With the setback in FY17, experts feel the Indian economy is set to gather momentum in FY18 led by higher investment and consumption demand that will get buoyed by a cut in interest rates by the central bank.
Experts expect the current year’s growth to also get a fillip from the goods and services tax that’s set to be rolled out on July 1and normal monsoon-led consumption, private sector spending and investment.
“Since the monsoon aspect is taken care of, RBI could cut rates by 25 basis points during the course of the year,” said CARE Ratings chief economist Madan Sabnavis. “This could happen around September-October when the impact of GST and HRA (house rent allowance) impact of seventh pay commission become clear.” A basis point is 0.01percentage point.
8% GROWTH IN 3-4 YEARS
Global ratings agency Moody’s Investors Service expects India’s GDP to gradually accelerate to around 8% over the next three to four years.
“We continue to expect MPC (Monetary Policy Committee) to keep the repo rate unchanged in the June 2017 policy review, amid a perceptible softening of the tone of the policy statement from hawkish to neutral,” said ICRA’s Nayar.
MPC is scheduled to meet on June 6 and 7.
“There is indeed a discernible trend of the economy slowing rather abruptly in Q4,” said Ghosh of SBI. “Excluding public administration, the GVA growth dropped to 4.1% in Q4 (from 5.6%) and 6% in FY17 (from 6.6%).

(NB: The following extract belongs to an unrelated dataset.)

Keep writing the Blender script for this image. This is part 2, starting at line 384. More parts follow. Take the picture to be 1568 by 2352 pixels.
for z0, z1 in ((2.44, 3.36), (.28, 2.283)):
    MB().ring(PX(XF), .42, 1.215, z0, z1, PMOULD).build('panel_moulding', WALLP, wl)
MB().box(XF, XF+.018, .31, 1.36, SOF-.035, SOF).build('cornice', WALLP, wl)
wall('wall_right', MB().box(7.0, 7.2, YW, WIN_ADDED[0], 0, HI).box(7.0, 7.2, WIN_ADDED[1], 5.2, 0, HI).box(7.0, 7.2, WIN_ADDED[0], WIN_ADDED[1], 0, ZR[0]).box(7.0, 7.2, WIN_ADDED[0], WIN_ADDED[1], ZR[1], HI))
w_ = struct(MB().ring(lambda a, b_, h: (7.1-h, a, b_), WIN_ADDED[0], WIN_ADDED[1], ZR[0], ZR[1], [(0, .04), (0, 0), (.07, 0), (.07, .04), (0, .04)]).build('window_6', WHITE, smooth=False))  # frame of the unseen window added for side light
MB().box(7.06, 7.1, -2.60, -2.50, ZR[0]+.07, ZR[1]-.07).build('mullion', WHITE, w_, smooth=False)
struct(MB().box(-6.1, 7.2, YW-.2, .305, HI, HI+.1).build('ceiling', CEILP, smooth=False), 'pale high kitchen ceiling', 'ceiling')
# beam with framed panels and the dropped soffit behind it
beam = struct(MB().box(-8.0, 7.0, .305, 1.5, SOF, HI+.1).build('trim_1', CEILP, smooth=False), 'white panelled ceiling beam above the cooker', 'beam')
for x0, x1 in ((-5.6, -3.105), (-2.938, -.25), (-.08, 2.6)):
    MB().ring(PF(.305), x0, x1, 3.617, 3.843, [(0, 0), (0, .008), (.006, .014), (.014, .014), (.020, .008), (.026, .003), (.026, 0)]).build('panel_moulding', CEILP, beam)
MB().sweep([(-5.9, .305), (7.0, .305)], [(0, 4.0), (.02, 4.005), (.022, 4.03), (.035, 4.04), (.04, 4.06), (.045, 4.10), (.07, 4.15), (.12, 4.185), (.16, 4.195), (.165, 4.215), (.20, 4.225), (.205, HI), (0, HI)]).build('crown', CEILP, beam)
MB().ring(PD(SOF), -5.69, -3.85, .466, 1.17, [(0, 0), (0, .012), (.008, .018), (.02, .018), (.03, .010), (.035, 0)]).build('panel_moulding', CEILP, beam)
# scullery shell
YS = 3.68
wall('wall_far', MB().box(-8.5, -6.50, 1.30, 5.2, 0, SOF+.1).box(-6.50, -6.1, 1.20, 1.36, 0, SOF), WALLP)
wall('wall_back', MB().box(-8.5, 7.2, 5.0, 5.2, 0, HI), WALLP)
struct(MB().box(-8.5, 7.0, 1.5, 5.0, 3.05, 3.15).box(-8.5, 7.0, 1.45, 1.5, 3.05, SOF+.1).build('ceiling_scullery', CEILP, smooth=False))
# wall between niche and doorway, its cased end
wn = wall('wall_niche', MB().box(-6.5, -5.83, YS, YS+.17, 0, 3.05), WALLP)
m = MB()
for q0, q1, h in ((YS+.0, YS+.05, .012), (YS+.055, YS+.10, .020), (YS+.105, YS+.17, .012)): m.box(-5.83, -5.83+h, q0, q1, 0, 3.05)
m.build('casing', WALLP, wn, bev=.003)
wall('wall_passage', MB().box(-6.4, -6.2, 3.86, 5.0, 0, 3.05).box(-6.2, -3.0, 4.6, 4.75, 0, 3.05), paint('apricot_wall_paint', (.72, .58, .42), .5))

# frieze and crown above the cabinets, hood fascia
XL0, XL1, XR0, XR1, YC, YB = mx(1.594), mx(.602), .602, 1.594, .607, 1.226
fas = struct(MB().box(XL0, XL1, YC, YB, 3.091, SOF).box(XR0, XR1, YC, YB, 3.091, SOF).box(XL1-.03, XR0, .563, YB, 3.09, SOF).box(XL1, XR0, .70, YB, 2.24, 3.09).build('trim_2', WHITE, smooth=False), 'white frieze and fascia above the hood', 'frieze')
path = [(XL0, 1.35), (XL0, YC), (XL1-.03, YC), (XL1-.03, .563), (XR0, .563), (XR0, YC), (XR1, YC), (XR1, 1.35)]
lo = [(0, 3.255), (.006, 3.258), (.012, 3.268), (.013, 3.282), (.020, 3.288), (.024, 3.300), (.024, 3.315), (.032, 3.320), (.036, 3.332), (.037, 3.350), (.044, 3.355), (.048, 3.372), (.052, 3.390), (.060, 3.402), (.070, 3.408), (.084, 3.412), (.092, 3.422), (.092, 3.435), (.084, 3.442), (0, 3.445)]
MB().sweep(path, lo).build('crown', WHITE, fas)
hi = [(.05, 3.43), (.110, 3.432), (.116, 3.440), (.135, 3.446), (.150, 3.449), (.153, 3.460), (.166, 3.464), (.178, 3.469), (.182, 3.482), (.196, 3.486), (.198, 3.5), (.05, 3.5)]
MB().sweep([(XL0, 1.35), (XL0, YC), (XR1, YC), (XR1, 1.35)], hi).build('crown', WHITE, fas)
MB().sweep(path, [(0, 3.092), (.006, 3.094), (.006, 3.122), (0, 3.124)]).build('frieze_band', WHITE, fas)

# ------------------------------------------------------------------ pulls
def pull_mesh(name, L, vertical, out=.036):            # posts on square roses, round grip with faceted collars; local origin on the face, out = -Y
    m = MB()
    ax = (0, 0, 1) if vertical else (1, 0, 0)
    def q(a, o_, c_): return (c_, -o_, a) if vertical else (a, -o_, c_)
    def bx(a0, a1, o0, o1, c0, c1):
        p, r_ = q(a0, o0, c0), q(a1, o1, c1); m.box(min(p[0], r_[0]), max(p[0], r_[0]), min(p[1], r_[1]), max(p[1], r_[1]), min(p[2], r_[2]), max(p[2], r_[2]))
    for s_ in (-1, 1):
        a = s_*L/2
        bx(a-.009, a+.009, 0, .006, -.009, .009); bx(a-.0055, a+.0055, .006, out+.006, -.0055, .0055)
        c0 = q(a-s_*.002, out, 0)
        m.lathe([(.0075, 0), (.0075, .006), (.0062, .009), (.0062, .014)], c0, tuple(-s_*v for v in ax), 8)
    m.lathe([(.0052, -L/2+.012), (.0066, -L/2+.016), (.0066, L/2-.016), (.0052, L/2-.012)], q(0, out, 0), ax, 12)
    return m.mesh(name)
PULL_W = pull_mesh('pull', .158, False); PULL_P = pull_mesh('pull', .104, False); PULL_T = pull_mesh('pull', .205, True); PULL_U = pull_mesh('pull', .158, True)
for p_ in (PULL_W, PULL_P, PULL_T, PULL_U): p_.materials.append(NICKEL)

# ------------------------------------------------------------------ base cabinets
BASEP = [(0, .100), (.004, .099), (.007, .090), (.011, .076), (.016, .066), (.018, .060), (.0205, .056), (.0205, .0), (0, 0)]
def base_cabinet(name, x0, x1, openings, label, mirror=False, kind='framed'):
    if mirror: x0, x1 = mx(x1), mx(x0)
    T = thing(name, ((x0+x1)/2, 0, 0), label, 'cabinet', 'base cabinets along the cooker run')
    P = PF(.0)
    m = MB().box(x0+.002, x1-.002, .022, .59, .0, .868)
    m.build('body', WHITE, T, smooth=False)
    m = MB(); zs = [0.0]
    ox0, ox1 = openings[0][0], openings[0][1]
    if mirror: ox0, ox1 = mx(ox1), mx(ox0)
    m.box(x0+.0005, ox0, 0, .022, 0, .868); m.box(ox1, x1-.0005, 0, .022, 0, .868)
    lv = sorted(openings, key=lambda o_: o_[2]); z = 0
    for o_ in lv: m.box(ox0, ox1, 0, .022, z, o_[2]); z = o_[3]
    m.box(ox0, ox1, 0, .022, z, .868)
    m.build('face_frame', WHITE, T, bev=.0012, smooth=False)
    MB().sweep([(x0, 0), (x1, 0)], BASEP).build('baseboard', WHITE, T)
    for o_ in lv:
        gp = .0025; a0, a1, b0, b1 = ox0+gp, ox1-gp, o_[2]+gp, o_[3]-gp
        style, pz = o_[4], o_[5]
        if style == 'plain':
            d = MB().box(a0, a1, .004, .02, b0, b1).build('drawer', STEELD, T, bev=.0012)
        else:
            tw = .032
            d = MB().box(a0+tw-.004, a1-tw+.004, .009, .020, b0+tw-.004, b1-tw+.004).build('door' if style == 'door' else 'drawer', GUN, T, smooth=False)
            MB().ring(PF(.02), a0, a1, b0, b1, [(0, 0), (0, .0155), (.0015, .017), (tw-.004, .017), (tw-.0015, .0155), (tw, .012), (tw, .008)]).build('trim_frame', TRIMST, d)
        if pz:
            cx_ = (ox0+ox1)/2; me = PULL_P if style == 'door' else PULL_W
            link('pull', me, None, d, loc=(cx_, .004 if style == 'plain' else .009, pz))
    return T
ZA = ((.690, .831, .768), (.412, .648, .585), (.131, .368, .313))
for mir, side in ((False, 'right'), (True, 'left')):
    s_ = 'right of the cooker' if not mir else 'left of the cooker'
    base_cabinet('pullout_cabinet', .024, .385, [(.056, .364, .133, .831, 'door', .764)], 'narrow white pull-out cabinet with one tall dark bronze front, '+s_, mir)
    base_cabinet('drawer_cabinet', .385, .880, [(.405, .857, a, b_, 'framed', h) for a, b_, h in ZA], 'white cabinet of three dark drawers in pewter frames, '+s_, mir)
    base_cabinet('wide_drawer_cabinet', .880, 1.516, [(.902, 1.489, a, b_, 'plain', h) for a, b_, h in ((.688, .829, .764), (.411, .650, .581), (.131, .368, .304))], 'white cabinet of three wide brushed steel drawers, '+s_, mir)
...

Clearly, RBI might take into cognisance such numbers in its June policy statement.”
ICRA expects growth in FY18 to remain domestic-consumption driven, with a muted rise in export volumes, moderate uptick in aggregate government consumption and investment spending besides a back-ended pickup in private sector investment, while CARE Ratings projects the Indian economy to grow at 7.6-7.8% in FY18.